Copy all lines in which the word "pixels" can be found.

BEGIN

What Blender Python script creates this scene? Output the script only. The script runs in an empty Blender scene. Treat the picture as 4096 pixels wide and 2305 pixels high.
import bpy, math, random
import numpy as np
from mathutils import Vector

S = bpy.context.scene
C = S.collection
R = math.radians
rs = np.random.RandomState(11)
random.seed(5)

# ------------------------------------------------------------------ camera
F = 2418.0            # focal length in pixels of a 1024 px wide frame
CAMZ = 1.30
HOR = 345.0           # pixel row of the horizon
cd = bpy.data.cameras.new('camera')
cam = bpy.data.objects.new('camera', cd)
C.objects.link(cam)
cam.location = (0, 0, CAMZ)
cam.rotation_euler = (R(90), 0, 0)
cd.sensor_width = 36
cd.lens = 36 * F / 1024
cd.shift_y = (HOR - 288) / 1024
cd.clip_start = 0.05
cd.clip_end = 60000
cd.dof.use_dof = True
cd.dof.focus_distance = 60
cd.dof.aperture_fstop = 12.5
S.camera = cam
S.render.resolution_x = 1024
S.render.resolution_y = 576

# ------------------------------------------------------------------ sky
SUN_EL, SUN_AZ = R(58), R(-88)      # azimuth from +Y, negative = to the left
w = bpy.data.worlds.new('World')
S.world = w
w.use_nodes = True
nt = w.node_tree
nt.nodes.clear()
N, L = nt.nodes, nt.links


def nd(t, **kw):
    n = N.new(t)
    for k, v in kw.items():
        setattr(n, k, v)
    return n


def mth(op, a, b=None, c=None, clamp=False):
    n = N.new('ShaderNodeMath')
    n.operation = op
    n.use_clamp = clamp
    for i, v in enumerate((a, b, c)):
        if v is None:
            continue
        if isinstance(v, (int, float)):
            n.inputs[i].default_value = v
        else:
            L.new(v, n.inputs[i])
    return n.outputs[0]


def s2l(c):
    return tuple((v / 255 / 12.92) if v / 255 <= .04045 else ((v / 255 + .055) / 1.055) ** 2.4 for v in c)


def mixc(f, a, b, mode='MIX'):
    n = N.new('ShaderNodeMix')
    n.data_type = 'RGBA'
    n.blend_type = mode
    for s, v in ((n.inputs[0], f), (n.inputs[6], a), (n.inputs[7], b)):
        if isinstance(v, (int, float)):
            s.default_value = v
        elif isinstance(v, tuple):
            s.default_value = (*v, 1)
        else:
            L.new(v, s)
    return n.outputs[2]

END

### PROBLEM SOLUTION:
What Blender Python script creates this scene? Output the script only. The script runs in an empty Blender scene. Treat the picture as 4096 pixels wide and 2305 pixels high.
F = 2418.0            # focal length in pixels of a 1024 px wide frame